At the conclusion of Module 3, participants shall:

  • understand the role of Directive 95/46/EC in data protection and privacy;
  • be able to describe the key elements of Directive 95/46/EC;
  • understand how European privacy and data protection laws have influenced the development of privacy rights across the globe; and
  • be able to describe the US Safe Harbor program and to understand its strengths and its limitations.

Module 4: Other World Regions

At the conclusion of Module 4, participants shall:

  • be able to identify trends in privacy protection around the world
  • be knowledgeable about the privacy laws in place in a number of select jurisdictions across the globe; and
  • have opinions about the role of international treaties and conventions in privacy protection and be prepared to suggest necessary provisions for such international treaties and conventions.
  Other Course-related Information
This course will be conducted over the internet using UNITAR's e-Learning infrastructure for a four week period.

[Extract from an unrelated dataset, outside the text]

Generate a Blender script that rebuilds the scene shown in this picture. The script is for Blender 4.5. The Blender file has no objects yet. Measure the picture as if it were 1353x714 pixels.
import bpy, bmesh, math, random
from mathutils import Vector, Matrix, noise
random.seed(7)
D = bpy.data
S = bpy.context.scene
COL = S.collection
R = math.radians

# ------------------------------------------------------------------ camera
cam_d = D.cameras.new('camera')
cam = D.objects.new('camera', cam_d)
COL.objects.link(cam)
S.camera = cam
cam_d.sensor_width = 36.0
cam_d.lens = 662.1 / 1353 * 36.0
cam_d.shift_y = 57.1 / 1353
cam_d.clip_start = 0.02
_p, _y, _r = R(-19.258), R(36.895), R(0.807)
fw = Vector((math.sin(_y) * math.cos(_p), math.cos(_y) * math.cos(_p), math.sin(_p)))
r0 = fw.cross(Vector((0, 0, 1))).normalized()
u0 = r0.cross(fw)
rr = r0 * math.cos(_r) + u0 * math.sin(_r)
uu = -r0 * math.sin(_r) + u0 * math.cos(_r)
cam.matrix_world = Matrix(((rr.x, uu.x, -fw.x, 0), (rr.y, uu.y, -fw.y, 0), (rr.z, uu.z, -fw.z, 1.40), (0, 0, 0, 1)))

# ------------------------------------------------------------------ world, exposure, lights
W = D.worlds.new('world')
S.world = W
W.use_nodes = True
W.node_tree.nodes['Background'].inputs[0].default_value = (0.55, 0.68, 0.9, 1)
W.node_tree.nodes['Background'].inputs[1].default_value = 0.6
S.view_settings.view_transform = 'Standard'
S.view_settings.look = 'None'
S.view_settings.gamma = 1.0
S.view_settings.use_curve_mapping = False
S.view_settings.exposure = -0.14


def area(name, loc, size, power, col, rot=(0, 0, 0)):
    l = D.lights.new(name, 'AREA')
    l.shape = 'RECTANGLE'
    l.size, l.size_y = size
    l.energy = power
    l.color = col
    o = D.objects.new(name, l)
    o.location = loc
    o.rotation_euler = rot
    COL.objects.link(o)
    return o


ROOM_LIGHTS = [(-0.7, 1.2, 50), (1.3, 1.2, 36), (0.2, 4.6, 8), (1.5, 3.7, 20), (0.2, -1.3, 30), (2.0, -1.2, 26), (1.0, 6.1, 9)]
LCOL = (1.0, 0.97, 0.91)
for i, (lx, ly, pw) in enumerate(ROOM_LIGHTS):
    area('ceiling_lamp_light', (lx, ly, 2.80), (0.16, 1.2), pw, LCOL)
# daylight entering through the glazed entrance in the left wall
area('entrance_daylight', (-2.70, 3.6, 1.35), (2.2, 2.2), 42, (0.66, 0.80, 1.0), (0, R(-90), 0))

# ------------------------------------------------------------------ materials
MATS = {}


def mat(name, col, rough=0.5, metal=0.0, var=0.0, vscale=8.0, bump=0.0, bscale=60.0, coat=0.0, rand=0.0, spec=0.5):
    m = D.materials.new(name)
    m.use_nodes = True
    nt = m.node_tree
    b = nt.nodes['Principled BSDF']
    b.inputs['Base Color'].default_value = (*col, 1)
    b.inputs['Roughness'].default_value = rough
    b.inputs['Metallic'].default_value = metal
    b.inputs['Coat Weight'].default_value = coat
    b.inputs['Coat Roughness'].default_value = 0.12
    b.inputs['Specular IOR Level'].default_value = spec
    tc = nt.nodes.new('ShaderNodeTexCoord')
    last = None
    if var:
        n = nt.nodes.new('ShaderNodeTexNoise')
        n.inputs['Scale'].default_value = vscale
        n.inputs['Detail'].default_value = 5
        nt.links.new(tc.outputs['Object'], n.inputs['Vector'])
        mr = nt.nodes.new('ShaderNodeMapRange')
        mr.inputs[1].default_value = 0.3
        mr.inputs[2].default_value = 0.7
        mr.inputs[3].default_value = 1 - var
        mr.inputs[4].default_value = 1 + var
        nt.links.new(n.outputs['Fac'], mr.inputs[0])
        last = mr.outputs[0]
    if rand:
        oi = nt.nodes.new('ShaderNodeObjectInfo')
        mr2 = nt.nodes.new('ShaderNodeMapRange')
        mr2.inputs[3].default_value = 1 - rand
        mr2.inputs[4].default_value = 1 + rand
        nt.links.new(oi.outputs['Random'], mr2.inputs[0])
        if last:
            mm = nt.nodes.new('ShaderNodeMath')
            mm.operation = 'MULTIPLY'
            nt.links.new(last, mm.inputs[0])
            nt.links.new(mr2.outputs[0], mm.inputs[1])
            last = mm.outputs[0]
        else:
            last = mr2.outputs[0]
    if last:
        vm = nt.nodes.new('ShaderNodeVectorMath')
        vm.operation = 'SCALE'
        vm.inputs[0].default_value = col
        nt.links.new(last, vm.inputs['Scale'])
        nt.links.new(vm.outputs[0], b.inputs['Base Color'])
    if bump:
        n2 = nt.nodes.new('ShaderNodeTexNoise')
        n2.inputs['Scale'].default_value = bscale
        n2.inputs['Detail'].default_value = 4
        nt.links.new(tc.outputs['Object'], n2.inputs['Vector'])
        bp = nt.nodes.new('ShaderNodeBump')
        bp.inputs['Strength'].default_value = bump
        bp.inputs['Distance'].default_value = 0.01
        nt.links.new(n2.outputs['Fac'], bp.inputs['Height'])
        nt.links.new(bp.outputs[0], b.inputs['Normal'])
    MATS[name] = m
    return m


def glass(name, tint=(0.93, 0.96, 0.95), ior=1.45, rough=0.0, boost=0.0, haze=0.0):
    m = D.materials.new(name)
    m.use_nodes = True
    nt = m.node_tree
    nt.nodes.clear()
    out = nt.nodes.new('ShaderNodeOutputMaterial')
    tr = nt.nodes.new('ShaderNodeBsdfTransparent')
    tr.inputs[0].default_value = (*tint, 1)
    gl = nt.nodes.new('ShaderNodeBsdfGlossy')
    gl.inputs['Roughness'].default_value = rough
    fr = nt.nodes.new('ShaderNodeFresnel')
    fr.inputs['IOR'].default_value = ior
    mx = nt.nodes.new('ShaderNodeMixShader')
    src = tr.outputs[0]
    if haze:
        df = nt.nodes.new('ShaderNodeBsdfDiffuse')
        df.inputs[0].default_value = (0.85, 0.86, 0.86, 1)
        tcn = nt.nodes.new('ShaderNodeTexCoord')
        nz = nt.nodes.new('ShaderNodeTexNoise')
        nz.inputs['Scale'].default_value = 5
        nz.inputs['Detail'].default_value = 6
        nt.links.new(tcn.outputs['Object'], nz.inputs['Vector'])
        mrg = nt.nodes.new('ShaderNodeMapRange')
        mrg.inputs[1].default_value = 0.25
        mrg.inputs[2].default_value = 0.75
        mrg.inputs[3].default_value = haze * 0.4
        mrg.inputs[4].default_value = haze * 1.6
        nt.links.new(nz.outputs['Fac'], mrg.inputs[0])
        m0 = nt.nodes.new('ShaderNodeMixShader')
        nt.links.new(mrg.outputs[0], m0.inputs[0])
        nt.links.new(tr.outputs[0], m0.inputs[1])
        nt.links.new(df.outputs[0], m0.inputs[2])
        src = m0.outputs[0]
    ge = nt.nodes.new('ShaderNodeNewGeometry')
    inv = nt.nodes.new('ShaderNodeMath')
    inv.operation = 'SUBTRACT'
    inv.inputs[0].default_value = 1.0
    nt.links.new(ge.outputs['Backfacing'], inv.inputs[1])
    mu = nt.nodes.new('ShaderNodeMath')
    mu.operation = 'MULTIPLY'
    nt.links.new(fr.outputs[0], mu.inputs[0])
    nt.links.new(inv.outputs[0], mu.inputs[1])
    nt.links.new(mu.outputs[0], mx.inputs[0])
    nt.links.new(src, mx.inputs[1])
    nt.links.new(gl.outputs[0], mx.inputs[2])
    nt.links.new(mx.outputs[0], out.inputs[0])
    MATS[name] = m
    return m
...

Participants will require a minimum of 60 minutes of study each day. The course pedagogy will allow for three levels of interaction. At the first level, the participants will interact with the training content and reading material provided. At the second level, the participants will interact with each other through the online discussion board facility, sharing experiences, opinions and views, thereby giving the learning a contextual framework. At the third level, the participants will interact with a seasoned expert on corporate governance who will act as the course mentor. The mentor will not only moderate the course for its entire duration, but also provide feedback and discussion wrap-ups as well as respond to participant queries.

UNITAR online courses create a progressive learning environment in which participants have the flexibility to structure their own learning process and interact with peers and experts through the discussion board facility. UNITAR encourages the participants to network with each other both professionally and amicably, to establish contacts which further promote the dynamic nature of the learning experience.

The online course will be conducted in the English language.


This course is designed as an online course in which participants will be primarily responsible for their own learning. Each lesson will consist of the following components:

1) Basic Reading Materials (Compulsory Reading Materials): these materials are intended to educate the participants about the basic concepts and principles applicable to the subject-matter of the lesson. It will include, where appropriate, sample materials. These materials will constitute the required reading materials for the lesson

2) Advanced Reading Materials (Optional Reading Materials): this will consist of optional reading materials for participants who wish to learn more about the topic than what is covered in the lesson.

3) External Links: This will refer the interested participants to additional books, articles, documents, and websites that deal with the issues raised in the lesson.

4) Glossary: A glossary of terms tailored to the online course will be provided to the participants and act as a learning support during the entire course.

5) Quizzes: At the end of each lesson there will be a set of quizzes for participants to answer. These quizzes are designed to test the participant's understanding of the lesson. Participants are required to pass each quiz and obtain at least 80% or more passing grade in order to be eligible for a certificate. All quizzes will need to be taken online.

6) Community Discussion Board: There will be a community discussion board available on which participants can post questions or comments that can be seen by the instructor and the other participants. This discussion board will be moderated by the course director and UNITAR. Structured discussion strings will be posted on a weekly basis.

All successful participants will be eligible to a certificate after completion of this online course.